Kye transferred his attention to short fiction with the publication in 1927 of “Mr. Choi” (Choi seobang) in Joseon Literary World (Joseon Mundan), after which he never returned to writing poetry. Like many authors of the era including Yi Sang, he was imprisoned by the Japanese colonial government in August 1943 on charges of “displaying inadequate reverence for the emperor.”After Korean Liberation, Kye struggled to maintain a non-partisan position in the atmosphere of growing ideological strife in the Korean literary world. Kye died in 1961 in the middle of serializing the novel Seolsujip in the journal Contemporary Literature (Hyeondae munhak).[3] His story, "Adada the Idiot," was also made into a movie by director Im Kwon-taek.[4]

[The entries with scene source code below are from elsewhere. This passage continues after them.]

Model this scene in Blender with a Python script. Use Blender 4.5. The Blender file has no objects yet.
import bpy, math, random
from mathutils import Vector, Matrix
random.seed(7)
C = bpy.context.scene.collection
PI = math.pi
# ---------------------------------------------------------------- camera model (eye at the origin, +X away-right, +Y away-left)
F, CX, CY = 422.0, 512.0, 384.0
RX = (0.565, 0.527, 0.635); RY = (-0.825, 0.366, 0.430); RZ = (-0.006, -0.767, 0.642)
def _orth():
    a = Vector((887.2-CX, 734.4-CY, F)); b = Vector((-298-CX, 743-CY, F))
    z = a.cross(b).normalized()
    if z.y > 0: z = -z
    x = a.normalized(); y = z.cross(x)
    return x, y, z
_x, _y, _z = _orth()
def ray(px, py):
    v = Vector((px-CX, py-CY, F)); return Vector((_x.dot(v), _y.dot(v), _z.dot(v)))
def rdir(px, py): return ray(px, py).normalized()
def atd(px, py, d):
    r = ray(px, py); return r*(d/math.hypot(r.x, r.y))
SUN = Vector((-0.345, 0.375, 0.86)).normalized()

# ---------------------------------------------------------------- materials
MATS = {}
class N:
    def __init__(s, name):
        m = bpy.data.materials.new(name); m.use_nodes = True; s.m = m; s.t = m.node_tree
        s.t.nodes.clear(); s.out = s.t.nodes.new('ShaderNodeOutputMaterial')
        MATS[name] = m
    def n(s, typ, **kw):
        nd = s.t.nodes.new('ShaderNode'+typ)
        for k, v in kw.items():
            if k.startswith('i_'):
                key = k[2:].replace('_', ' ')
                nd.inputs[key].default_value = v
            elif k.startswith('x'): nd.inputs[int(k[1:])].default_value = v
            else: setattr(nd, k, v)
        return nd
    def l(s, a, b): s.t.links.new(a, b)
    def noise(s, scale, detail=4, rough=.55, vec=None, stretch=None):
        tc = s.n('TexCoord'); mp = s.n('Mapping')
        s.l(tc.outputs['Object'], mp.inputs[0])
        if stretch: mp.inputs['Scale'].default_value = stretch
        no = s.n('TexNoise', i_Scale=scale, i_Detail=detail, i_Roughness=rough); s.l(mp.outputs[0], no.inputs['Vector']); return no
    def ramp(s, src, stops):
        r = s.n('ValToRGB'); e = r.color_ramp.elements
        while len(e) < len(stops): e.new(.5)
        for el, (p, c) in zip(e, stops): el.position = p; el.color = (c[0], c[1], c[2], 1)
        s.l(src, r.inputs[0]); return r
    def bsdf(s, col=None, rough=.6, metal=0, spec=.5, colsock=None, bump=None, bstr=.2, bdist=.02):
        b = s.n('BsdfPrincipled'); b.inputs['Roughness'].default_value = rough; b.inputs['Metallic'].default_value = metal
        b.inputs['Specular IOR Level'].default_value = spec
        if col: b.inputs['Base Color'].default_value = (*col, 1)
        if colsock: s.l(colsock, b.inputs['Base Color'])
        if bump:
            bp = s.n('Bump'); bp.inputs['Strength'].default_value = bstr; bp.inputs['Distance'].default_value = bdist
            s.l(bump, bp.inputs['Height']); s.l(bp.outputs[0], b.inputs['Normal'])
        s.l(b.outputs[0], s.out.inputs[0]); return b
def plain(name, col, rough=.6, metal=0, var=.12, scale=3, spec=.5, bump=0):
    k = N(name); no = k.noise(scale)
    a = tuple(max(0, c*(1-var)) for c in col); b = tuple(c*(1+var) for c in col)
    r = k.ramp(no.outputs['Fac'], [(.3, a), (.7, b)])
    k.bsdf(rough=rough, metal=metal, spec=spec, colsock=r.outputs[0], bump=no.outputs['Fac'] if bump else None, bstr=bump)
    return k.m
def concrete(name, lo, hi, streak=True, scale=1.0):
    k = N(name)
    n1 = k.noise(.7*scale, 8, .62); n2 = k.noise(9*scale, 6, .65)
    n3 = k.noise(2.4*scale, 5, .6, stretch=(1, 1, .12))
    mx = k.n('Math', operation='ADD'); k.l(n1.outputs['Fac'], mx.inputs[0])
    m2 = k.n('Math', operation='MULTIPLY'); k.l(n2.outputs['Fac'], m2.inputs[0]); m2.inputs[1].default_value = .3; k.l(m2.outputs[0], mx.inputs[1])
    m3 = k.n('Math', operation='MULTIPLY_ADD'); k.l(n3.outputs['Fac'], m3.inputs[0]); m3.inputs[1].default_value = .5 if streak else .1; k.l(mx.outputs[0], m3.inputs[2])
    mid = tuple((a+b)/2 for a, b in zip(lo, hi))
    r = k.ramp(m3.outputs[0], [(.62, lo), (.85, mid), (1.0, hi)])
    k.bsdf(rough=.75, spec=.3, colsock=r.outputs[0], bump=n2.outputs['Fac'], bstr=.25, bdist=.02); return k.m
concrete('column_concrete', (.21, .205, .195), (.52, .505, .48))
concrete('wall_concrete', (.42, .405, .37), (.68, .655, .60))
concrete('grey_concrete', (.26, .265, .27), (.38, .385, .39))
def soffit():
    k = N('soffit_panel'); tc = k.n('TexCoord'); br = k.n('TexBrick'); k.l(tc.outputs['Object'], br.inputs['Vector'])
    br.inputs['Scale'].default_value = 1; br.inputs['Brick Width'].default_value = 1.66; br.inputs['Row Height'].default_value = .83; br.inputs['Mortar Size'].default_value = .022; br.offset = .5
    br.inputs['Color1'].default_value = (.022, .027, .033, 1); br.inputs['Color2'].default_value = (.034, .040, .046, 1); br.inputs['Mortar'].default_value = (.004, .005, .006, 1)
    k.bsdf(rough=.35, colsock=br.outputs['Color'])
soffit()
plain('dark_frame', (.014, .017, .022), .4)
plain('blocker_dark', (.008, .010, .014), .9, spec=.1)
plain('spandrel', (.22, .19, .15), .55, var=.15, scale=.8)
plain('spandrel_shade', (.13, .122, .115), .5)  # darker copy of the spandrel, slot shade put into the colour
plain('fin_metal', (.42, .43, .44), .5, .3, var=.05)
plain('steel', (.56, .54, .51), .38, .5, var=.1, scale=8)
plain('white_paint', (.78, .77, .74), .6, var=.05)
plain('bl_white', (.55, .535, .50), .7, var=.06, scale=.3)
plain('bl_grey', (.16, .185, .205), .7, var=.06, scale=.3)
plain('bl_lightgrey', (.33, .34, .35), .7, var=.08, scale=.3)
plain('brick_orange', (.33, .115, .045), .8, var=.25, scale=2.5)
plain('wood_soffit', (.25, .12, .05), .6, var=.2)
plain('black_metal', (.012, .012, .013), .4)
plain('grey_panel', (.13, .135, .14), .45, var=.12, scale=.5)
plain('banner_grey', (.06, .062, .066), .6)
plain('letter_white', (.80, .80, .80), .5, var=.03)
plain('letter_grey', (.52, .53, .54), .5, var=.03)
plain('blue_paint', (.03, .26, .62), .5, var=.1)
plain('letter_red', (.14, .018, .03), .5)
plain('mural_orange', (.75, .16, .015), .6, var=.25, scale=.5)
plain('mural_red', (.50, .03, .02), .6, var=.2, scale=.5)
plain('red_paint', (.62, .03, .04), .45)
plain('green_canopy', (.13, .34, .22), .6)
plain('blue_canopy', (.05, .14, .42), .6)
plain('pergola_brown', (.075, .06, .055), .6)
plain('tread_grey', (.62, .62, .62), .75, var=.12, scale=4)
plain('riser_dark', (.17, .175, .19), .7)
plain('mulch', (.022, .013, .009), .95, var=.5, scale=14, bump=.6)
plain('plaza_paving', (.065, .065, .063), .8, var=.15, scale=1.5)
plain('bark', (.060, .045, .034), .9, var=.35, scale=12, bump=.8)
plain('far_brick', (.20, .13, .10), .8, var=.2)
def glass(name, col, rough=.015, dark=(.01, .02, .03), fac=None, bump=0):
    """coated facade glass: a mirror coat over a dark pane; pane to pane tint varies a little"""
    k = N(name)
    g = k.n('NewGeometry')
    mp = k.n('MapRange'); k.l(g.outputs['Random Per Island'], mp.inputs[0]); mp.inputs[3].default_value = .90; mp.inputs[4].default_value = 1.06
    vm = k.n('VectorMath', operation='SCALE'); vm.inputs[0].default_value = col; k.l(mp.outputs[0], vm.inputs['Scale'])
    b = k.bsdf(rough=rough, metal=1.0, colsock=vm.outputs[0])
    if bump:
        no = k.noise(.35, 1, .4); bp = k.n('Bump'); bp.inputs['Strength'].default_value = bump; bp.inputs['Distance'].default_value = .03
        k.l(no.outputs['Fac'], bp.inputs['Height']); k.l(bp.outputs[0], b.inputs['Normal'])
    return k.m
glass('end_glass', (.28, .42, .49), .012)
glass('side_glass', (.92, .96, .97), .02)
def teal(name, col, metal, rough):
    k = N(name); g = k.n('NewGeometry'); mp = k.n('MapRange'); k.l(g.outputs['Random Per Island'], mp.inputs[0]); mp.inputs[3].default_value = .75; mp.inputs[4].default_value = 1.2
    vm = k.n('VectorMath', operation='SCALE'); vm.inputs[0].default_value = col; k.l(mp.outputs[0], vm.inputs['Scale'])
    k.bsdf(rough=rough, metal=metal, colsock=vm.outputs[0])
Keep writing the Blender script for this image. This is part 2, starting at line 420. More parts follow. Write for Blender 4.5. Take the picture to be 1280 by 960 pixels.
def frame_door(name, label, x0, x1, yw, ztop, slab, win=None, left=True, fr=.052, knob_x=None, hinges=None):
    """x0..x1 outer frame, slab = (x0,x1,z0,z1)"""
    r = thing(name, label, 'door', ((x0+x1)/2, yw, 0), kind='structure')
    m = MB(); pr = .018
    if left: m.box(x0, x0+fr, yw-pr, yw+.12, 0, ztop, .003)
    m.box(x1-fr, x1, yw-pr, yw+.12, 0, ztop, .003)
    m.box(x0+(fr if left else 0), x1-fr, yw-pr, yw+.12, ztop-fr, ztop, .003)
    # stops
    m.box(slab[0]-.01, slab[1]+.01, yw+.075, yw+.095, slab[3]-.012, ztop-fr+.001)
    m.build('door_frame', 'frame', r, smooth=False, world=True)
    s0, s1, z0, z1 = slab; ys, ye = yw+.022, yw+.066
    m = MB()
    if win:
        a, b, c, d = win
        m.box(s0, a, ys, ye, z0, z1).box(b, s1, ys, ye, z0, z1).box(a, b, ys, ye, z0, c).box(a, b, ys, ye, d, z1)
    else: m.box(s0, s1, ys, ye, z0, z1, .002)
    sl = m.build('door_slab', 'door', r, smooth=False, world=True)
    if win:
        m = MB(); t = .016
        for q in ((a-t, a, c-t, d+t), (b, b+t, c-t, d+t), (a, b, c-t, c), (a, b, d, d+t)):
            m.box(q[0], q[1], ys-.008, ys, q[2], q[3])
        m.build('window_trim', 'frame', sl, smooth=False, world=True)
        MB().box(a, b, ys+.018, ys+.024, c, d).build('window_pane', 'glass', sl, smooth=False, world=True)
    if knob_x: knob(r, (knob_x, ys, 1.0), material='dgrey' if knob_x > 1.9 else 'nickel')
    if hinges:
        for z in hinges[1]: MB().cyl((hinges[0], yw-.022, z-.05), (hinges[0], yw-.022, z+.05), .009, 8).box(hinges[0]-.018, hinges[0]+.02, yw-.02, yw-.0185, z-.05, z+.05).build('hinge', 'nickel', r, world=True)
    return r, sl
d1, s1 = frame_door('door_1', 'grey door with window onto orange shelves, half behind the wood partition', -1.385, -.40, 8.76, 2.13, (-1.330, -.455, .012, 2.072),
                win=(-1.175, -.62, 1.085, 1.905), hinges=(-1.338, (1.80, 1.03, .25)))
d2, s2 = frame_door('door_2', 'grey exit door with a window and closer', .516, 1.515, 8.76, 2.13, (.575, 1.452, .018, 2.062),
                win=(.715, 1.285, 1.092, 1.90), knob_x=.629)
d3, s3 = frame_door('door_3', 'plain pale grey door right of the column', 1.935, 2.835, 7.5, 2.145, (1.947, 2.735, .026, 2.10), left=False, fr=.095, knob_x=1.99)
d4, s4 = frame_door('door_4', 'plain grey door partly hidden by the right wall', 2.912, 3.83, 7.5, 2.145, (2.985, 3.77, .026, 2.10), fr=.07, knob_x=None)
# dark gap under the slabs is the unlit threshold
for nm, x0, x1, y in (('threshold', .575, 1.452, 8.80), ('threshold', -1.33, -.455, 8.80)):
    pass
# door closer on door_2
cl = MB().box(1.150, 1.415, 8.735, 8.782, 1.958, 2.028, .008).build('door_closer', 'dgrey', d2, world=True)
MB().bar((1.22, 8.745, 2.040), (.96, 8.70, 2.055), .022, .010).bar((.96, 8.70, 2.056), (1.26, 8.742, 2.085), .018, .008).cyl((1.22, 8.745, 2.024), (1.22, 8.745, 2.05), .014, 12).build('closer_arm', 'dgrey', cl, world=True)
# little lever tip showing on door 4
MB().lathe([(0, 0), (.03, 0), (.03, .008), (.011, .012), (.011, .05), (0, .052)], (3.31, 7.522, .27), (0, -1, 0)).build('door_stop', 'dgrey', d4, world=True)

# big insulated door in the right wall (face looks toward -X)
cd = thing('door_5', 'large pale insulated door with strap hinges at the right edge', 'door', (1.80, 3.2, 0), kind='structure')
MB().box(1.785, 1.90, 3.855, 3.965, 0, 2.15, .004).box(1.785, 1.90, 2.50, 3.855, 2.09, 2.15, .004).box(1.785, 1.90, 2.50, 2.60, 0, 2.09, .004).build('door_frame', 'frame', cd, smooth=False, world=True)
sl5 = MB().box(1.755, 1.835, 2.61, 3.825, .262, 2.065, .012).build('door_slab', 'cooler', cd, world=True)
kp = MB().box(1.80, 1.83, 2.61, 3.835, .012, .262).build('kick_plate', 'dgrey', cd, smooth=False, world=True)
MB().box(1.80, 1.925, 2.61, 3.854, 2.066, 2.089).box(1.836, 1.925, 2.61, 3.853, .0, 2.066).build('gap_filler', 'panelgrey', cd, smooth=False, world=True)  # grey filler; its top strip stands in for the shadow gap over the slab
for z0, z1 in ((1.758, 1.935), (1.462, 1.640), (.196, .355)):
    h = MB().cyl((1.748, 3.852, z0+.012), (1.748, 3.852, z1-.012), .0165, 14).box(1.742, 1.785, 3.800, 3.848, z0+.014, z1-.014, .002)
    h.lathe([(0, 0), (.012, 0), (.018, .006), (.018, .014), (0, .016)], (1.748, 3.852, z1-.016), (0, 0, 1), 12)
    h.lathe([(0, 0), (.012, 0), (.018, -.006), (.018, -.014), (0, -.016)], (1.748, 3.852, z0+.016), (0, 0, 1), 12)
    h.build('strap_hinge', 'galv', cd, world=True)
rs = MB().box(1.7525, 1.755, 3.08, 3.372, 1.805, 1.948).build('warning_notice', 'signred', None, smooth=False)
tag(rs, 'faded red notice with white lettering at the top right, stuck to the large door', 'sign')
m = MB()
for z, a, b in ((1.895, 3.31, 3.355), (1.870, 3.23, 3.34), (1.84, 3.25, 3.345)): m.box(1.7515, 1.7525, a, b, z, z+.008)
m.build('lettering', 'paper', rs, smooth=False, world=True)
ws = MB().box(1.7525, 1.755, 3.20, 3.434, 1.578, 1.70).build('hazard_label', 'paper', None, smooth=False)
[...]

The Literature Translation Institute of Korea summarizes Kang's work:
Kye Yongmuk’s early works of fiction ... evince the influence of socialist thought. Both depict the plight of tenant farmers under vicious exploitation by landlords. When Kye Yongmuk returned to the literary world after a hiatus, however, it was no longer from the leftist perspective that he approached his subject matter. “Adada the Idiot” (Baekchi Adada), published in 1935, clearly bears the marks of this shift. A story of a mentally handicapped woman, the text offers a critique of contemporary social mores and the all-encompassing pursuit of material gain, but the economic question is reduced to the level of basic human greed rather than analyzed in terms of class conflict. In subsequent works, Kye Yongmuk began to focus more on the art of writing and appealed to mysticism and complex symbology. Desire for material possessions continued to be deplored as the root of much evil in such stories as “Chicken Painted on Folding Screen” (Byeongpunge geurin dagi), “Geumsun and the Chicken” (Geumsuni wa dak), and “The Pack Horses Driver” (Mabu), but the characters in these texts find that they have no choice but to accede to this desire in order to maintain their livelihood. Rather vague in tone, these works differ from his earliest stories in that they lack historical awareness and portray common people merely as objects for contemplation. Nonetheless, they reveal increasing refinement of Kye Yongmuk’s artistic technique, a trend that continues in his post-Liberation works, including “Counting the Stars” (Byeoreul henda), “The Wind Still Blows” (Barameun geunyang bulgo), and “Water Cicadas” (Mulmaemi). Kye Yongmuk is remembered as a writer who contributed (primarily in 1930s) to stylistic, technical and formal refinement of the modern Korean short story.[5]